━━━━━ Stored data ━━━━━

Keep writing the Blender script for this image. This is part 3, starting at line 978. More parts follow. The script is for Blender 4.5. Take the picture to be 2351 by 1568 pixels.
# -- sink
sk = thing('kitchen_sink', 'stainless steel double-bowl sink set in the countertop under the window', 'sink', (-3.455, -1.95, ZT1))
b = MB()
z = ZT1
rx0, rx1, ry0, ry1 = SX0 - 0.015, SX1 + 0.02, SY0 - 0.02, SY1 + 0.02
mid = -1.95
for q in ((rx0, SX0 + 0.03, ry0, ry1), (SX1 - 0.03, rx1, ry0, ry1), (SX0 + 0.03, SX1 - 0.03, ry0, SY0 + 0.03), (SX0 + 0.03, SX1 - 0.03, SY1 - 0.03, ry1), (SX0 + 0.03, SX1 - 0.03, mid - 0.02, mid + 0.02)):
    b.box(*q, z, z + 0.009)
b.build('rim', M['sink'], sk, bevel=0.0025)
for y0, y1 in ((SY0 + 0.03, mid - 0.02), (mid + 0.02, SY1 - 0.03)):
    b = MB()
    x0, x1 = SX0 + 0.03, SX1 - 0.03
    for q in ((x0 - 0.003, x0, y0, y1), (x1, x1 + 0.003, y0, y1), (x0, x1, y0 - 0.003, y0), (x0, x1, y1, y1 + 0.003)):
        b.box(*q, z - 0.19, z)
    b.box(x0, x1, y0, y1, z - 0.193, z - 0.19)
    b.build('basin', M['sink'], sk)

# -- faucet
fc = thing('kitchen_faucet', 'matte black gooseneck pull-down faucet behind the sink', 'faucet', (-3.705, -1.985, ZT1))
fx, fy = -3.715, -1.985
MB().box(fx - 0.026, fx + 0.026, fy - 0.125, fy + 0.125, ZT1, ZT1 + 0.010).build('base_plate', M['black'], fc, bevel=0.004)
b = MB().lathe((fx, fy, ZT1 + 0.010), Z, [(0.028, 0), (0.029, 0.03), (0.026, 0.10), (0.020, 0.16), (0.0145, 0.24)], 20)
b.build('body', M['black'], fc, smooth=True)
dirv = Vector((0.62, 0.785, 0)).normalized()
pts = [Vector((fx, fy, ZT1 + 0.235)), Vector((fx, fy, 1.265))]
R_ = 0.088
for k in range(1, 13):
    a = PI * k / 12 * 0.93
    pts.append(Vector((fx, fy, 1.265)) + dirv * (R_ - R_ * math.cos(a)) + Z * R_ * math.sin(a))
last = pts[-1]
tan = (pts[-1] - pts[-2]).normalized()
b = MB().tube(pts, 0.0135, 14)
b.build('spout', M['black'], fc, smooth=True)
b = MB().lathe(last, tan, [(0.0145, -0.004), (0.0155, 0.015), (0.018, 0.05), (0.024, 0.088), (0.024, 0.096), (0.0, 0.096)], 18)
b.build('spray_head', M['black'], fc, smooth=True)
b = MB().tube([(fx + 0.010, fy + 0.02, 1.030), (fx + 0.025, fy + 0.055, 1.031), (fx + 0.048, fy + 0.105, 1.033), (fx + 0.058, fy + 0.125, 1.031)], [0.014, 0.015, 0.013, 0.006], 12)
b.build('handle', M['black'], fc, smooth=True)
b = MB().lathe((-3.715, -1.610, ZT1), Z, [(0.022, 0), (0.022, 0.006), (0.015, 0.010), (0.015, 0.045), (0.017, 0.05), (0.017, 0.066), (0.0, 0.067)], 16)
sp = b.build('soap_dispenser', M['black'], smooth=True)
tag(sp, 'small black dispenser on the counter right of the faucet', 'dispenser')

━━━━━

*Problem description*. Nothing in the listing may be changed; retype it all exactly.

*Written response*.
Keep writing the Blender script for this image. This is part 3, starting at line 978. More parts follow. The script is for Blender 4.5. Take the picture to be 2351 by 1568 pixels.
# -- sink
sk = thing('kitchen_sink', 'stainless steel double-bowl sink set in the countertop under the window', 'sink', (-3.455, -1.95, ZT1))
b = MB()
z = ZT1
rx0, rx1, ry0, ry1 = SX0 - 0.015, SX1 + 0.02, SY0 - 0.02, SY1 + 0.02
mid = -1.95
for q in ((rx0, SX0 + 0.03, ry0, ry1), (SX1 - 0.03, rx1, ry0, ry1), (SX0 + 0.03, SX1 - 0.03, ry0, SY0 + 0.03), (SX0 + 0.03, SX1 - 0.03, SY1 - 0.03, ry1), (SX0 + 0.03, SX1 - 0.03, mid - 0.02, mid + 0.02)):
    b.box(*q, z, z + 0.009)
b.build('rim', M['sink'], sk, bevel=0.0025)
for y0, y1 in ((SY0 + 0.03, mid - 0.02), (mid + 0.02, SY1 - 0.03)):
    b = MB()
    x0, x1 = SX0 + 0.03, SX1 - 0.03
    for q in ((x0 - 0.003, x0, y0, y1), (x1, x1 + 0.003, y0, y1), (x0, x1, y0 - 0.003, y0), (x0, x1, y1, y1 + 0.003)):
        b.box(*q, z - 0.19, z)
    b.box(x0, x1, y0, y1, z - 0.193, z - 0.19)
    b.build('basin', M['sink'], sk)

# -- faucet
fc = thing('kitchen_faucet', 'matte black gooseneck pull-down faucet behind the sink', 'faucet', (-3.705, -1.985, ZT1))
fx, fy = -3.715, -1.985
MB().box(fx - 0.026, fx + 0.026, fy - 0.125, fy + 0.125, ZT1, ZT1 + 0.010).build('base_plate', M['black'], fc, bevel=0.004)
b = MB().lathe((fx, fy, ZT1 + 0.010), Z, [(0.028, 0), (0.029, 0.03), (0.026, 0.10), (0.020, 0.16), (0.0145, 0.24)], 20)
b.build('body', M['black'], fc, smooth=True)
dirv = Vector((0.62, 0.785, 0)).normalized()
pts = [Vector((fx, fy, ZT1 + 0.235)), Vector((fx, fy, 1.265))]
R_ = 0.088
for k in range(1, 13):
    a = PI * k / 12 * 0.93
    pts.append(Vector((fx, fy, 1.265)) + dirv * (R_ - R_ * math.cos(a)) + Z * R_ * math.sin(a))
last = pts[-1]
tan = (pts[-1] - pts[-2]).normalized()
b = MB().tube(pts, 0.0135, 14)
b.build('spout', M['black'], fc, smooth=True)
b = MB().lathe(last, tan, [(0.0145, -0.004), (0.0155, 0.015), (0.018, 0.05), (0.024, 0.088), (0.024, 0.096), (0.0, 0.096)], 18)
b.build('spray_head', M['black'], fc, smooth=True)
b = MB().tube([(fx + 0.010, fy + 0.02, 1.030), (fx + 0.025, fy + 0.055, 1.031), (fx + 0.048, fy + 0.105, 1.033), (fx + 0.058, fy + 0.125, 1.031)], [0.014, 0.015, 0.013, 0.006], 12)
b.build('handle', M['black'], fc, smooth=True)
b = MB().lathe((-3.715, -1.610, ZT1), Z, [(0.022, 0), (0.022, 0.006), (0.015, 0.010), (0.015, 0.045), (0.017, 0.05), (0.017, 0.066), (0.0, 0.067)], 16)
sp = b.build('soap_dispenser', M['black'], smooth=True)
tag(sp, 'small black dispenser on the counter right of the faucet', 'dispenser')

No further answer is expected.